Buffer Overflow Risk

Another security issue occurs when encoding to UTF-8: the ISO/IEC 10646 description of UTF-8 allows encoding character numbers up to U+7FFFFFFF, yielding sequences of up to 6 bytes.

There is therefore a risk of buffer overflow if:

  • The range of character numbers is not explicitly limited to U+10FFFF
  • Buffer sizing doesn't take into account the possibility of 5- and 6-byte sequences

Canonical Equivalence Issues

Security may also be impacted by a characteristic of several character encodings, including UTF-8: the "same thing" (as far as a user can tell) can be represented by several distinct character sequences.

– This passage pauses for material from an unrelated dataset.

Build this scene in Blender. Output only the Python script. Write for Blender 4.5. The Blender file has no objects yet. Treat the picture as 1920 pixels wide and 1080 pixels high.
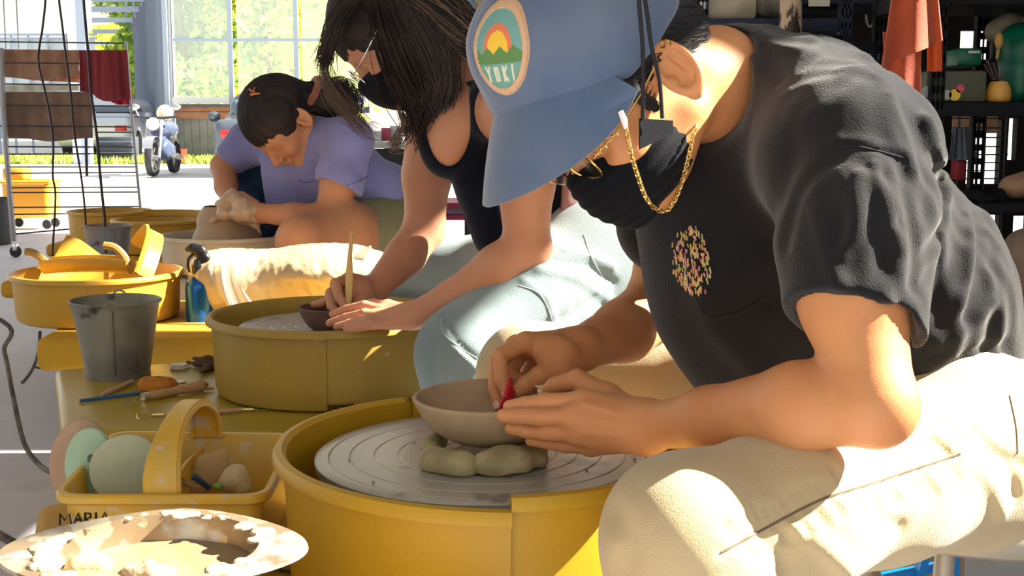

Example: Accented Characters

For instance, an e with acute accent can be represented by:

  • The precomposed U+00E9 E ACUTE character
  • The canonically equivalent sequence U+0065 U+0301 (E + COMBINING ACUTE)

Security Implications

Even though UTF-8 provides a single byte sequence for each character sequence, the existence of multiple character sequences for "the same thing" may have security consequences whenever:

  • String matching is involved
  • Indexing is performed
  • Searching is done
  • Sorting is required
  • Regular expression matching is used
  • Selection operations occur

Example Attack Scenario

An example would be string matching of an identifier appearing in a credential and in access control list entries.

Unicode Normalization

This issue is amenable to solutions based on Unicode Normalization Forms, see [UAX15].

Normalization Forms provide canonical representations that ensure equivalent characters compare as equal.